Available data
>> Begin
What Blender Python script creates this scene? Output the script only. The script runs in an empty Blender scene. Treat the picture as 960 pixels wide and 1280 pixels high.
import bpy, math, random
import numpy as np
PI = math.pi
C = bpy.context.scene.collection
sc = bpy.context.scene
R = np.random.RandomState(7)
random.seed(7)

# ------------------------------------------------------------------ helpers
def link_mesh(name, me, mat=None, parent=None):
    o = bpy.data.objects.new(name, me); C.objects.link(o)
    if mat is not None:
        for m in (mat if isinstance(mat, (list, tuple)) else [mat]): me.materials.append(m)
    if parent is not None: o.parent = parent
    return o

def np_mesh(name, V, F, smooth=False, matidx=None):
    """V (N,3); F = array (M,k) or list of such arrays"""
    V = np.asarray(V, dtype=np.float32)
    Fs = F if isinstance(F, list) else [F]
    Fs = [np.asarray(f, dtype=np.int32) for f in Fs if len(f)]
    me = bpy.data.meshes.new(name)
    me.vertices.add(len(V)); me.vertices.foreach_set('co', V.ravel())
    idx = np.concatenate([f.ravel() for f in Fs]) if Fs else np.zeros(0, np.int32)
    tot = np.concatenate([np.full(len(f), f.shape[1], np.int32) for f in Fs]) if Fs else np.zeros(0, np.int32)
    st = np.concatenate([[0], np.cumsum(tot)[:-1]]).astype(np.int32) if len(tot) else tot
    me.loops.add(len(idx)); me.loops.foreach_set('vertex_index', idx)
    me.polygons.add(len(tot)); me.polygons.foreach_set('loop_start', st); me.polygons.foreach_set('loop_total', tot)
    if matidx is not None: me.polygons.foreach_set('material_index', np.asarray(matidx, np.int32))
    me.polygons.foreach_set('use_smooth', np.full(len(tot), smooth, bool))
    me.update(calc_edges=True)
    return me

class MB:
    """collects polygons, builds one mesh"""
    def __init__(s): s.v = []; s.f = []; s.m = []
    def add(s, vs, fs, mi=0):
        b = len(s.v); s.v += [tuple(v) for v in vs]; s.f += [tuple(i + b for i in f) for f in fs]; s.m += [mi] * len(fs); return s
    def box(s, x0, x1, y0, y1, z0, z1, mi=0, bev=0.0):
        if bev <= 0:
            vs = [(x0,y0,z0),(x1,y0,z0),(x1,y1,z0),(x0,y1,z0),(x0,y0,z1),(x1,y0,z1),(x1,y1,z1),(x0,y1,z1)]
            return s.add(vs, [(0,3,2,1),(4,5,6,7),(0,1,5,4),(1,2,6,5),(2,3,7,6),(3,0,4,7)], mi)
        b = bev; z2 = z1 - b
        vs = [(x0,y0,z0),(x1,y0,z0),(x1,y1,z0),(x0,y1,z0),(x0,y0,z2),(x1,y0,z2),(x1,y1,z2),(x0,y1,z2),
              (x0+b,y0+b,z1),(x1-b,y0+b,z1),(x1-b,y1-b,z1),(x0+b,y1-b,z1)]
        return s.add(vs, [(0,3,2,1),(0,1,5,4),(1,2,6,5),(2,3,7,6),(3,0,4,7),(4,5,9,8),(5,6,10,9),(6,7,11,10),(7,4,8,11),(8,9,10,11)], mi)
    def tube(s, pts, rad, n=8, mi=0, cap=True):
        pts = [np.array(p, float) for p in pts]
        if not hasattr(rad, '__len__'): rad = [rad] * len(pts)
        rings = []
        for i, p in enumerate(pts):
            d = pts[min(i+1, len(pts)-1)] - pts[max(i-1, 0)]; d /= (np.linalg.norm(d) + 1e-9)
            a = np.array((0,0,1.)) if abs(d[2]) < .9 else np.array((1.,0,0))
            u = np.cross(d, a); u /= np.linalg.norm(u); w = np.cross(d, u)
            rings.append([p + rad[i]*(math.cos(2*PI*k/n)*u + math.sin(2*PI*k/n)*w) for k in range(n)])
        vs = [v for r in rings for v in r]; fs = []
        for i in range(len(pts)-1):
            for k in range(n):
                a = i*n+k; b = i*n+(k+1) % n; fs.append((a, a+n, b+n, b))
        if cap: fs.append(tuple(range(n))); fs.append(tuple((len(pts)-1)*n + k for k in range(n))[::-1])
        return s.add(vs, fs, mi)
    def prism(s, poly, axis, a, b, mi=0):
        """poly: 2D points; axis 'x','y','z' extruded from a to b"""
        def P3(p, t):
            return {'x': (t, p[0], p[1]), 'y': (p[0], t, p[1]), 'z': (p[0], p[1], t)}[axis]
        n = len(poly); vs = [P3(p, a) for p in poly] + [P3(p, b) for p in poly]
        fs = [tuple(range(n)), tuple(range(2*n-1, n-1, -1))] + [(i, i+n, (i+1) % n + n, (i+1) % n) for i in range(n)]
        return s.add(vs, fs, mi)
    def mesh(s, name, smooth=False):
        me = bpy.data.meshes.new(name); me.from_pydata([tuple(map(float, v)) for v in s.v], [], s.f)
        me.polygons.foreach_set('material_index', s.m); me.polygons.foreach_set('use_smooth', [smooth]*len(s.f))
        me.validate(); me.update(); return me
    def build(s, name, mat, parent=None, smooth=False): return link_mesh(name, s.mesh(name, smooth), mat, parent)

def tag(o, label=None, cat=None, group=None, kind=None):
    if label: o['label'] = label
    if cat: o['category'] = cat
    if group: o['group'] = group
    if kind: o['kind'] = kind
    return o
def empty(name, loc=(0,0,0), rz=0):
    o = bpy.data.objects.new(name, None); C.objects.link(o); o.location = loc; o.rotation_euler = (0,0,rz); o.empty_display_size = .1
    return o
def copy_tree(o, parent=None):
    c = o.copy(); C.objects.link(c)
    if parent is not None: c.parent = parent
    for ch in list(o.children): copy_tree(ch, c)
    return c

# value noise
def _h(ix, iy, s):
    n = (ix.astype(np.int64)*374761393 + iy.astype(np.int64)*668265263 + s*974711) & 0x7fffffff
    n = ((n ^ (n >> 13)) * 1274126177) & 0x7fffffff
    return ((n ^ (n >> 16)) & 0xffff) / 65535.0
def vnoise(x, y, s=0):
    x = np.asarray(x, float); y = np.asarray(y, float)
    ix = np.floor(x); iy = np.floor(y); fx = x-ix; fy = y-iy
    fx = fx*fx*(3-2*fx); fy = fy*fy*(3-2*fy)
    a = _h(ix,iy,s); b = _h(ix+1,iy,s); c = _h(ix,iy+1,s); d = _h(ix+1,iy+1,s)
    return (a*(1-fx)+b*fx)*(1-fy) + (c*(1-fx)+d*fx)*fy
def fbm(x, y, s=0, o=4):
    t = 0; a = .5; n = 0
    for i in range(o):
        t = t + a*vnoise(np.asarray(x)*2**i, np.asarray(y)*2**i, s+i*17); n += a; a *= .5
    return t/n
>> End
Restate the first line and every line after it, word for word, stopping once the line with "random.seed(7)" is done.

Complete answer
What Blender Python script creates this scene? Output the script only. The script runs in an empty Blender scene. Treat the picture as 960 pixels wide and 1280 pixels high.
import bpy, math, random
import numpy as np
PI = math.pi
C = bpy.context.scene.collection
sc = bpy.context.scene
R = np.random.RandomState(7)
random.seed(7)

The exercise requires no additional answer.